■ Exercise instructions:
Return nothing but the lines from the one with "Generate a Blender" through the one with "random.seed(7)" in the data below, word for word and without pictures.
>> begin Recorded information
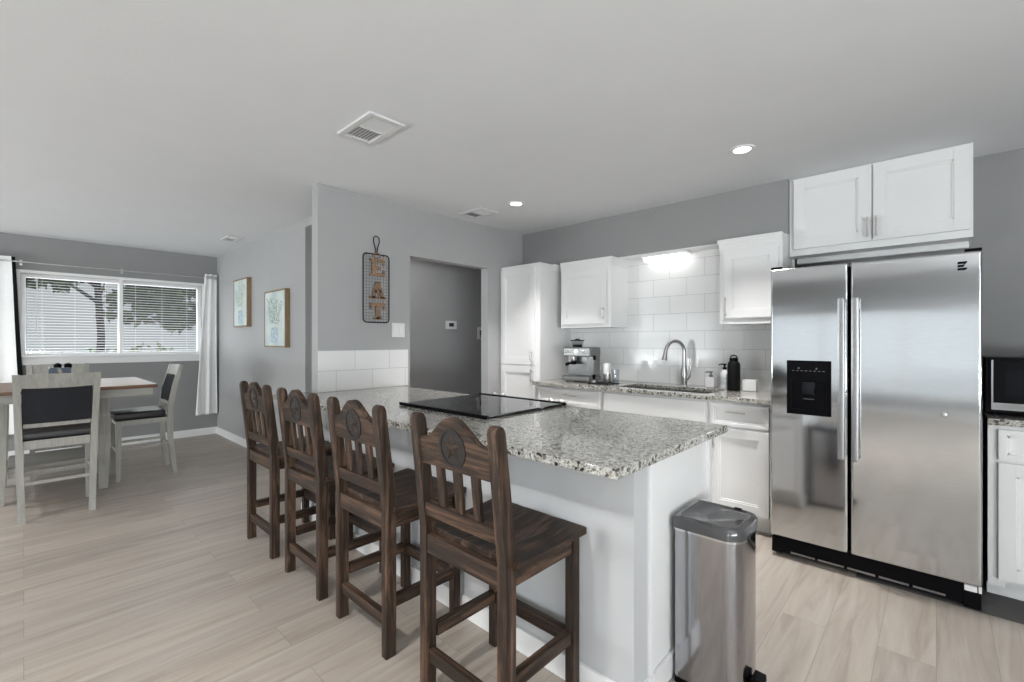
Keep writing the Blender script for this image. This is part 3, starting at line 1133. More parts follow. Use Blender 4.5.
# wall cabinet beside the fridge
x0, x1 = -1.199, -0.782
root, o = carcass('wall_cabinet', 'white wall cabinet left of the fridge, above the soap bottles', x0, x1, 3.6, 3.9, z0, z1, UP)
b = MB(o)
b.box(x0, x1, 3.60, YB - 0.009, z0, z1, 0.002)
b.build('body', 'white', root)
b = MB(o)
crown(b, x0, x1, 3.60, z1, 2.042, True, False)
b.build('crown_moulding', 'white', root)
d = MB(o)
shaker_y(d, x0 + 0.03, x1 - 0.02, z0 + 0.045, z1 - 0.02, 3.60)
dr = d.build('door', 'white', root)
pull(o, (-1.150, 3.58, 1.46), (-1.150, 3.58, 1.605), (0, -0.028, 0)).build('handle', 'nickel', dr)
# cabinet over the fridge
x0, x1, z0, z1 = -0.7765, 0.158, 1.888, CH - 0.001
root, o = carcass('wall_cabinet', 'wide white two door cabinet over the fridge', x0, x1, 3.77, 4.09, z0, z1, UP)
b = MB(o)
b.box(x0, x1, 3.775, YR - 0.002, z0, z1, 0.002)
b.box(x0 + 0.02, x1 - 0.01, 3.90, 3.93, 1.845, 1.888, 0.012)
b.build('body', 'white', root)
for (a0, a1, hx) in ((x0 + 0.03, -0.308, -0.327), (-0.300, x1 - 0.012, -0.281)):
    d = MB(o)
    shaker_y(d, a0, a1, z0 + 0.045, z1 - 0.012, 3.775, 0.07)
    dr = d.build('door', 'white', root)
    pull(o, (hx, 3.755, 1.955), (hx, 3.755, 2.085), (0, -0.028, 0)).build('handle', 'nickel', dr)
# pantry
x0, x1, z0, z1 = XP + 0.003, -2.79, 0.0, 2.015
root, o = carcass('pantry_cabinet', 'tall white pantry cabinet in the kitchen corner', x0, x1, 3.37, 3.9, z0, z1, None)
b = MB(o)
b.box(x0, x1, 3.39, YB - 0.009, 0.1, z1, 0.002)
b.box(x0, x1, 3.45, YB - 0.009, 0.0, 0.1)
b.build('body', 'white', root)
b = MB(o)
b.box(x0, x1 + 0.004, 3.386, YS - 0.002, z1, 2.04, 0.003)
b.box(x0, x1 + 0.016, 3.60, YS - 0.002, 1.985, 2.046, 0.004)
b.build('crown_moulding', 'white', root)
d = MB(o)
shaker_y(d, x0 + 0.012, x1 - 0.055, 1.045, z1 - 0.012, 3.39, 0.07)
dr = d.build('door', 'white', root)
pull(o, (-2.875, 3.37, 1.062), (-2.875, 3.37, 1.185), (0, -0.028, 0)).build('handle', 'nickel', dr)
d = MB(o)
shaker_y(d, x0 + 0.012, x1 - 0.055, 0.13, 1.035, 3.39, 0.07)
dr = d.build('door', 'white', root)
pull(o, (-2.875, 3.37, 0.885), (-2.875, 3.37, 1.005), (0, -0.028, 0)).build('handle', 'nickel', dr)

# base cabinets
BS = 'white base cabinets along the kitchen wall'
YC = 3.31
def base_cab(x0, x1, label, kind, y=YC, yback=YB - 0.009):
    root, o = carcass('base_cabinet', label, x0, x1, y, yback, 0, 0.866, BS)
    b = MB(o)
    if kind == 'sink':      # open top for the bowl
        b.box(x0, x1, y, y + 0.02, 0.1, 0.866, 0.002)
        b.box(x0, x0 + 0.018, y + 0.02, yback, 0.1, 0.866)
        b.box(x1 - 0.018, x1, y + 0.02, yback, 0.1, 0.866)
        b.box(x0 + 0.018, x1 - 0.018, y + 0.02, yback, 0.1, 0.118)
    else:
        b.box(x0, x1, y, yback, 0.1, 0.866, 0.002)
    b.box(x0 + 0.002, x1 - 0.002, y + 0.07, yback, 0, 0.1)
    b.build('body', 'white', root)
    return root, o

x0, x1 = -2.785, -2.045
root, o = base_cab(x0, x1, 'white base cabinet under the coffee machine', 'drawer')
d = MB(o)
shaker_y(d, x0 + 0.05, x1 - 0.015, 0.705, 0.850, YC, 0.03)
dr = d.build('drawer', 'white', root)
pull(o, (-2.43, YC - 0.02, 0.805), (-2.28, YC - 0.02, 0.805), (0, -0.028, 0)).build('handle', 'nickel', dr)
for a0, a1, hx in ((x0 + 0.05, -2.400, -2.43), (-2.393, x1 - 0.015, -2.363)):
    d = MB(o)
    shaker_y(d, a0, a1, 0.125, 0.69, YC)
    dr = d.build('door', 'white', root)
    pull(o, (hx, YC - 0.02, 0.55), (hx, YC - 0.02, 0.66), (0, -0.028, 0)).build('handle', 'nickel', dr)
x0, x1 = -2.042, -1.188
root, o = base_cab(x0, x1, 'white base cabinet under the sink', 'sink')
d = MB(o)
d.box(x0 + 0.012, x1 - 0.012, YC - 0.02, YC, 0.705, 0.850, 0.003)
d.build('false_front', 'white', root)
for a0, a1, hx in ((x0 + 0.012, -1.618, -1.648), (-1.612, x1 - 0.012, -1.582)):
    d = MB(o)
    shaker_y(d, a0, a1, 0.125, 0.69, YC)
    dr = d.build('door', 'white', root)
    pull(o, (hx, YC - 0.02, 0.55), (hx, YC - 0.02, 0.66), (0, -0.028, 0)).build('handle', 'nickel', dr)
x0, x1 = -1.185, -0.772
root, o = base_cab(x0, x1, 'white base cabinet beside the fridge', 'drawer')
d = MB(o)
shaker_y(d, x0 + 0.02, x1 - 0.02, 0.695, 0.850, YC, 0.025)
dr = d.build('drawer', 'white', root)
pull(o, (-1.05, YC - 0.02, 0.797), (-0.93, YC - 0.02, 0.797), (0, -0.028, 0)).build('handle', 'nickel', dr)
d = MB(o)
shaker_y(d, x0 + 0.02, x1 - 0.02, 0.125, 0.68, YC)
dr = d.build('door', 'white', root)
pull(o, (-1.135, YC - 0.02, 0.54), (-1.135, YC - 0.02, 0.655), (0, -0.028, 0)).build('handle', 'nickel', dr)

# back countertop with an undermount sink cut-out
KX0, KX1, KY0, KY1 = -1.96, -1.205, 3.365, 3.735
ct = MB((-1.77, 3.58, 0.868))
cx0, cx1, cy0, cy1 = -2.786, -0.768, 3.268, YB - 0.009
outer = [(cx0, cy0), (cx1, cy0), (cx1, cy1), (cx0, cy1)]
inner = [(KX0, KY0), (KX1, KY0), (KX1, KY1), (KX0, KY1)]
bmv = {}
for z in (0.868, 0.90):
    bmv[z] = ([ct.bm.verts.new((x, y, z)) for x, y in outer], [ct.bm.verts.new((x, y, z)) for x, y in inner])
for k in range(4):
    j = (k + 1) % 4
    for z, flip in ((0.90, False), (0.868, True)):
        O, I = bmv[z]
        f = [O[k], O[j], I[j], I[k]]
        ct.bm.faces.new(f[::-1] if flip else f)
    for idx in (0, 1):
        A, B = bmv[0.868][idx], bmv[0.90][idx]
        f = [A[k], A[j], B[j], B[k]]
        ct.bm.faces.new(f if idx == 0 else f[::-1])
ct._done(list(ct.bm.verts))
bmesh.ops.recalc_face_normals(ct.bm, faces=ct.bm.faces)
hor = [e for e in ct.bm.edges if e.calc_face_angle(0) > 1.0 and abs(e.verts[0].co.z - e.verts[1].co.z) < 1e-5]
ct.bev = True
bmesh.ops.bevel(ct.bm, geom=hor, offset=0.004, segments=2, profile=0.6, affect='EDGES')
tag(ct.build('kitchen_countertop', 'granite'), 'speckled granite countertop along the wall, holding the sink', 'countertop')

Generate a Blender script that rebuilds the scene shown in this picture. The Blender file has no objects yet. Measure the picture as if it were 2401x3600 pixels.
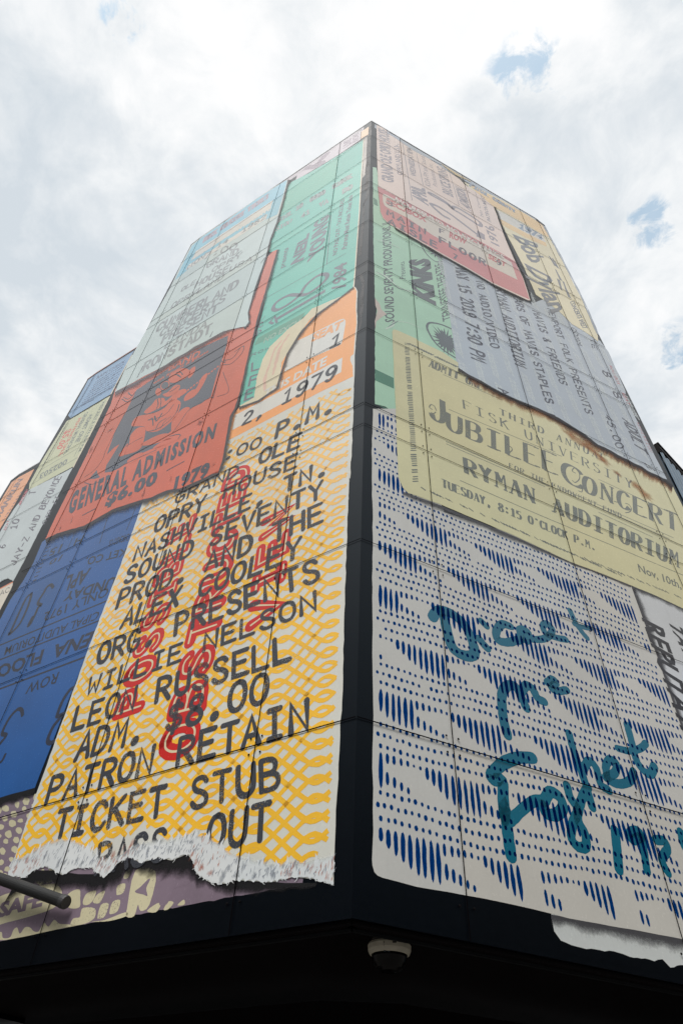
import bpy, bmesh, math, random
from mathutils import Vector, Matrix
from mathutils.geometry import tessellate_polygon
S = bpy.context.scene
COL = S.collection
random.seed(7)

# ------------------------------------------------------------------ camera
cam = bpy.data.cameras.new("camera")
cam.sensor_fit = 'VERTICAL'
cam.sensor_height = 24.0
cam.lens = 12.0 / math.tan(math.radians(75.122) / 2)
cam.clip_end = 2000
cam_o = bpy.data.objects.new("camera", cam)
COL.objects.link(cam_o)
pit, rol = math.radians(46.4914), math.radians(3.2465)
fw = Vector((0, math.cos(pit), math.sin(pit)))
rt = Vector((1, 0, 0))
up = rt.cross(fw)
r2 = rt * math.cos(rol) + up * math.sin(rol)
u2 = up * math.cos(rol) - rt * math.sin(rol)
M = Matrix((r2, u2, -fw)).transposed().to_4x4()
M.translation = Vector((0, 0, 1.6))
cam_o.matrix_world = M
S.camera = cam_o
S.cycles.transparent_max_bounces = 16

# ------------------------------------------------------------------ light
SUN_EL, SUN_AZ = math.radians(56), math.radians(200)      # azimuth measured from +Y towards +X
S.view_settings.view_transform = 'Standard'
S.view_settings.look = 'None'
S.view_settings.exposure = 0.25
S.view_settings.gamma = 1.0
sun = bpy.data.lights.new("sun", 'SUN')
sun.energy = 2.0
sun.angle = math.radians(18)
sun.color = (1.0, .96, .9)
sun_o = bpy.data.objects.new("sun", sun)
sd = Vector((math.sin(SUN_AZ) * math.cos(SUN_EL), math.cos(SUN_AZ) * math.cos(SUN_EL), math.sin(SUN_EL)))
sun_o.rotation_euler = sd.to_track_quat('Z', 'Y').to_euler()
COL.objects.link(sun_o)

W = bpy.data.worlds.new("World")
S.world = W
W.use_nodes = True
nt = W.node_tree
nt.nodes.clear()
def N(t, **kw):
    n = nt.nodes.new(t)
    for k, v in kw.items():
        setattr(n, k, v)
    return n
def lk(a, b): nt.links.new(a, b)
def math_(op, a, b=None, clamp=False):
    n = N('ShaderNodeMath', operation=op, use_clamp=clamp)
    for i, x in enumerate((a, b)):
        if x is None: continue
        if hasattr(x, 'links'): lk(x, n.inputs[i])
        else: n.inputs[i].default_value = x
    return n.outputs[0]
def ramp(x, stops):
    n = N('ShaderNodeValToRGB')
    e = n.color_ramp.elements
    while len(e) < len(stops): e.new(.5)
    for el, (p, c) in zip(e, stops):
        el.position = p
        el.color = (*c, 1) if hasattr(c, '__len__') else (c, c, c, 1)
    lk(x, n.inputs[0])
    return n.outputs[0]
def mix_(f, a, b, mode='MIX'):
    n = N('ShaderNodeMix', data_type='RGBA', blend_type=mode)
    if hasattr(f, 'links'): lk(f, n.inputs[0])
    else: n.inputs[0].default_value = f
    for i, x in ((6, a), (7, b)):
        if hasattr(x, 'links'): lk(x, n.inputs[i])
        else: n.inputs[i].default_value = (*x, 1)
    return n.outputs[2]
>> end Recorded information
■ Worked solution:
Generate a Blender script that rebuilds the scene shown in this picture. The Blender file has no objects yet. Measure the picture as if it were 2401x3600 pixels.
import bpy, bmesh, math, random
from mathutils import Vector, Matrix
from mathutils.geometry import tessellate_polygon
S = bpy.context.scene
COL = S.collection
random.seed(7)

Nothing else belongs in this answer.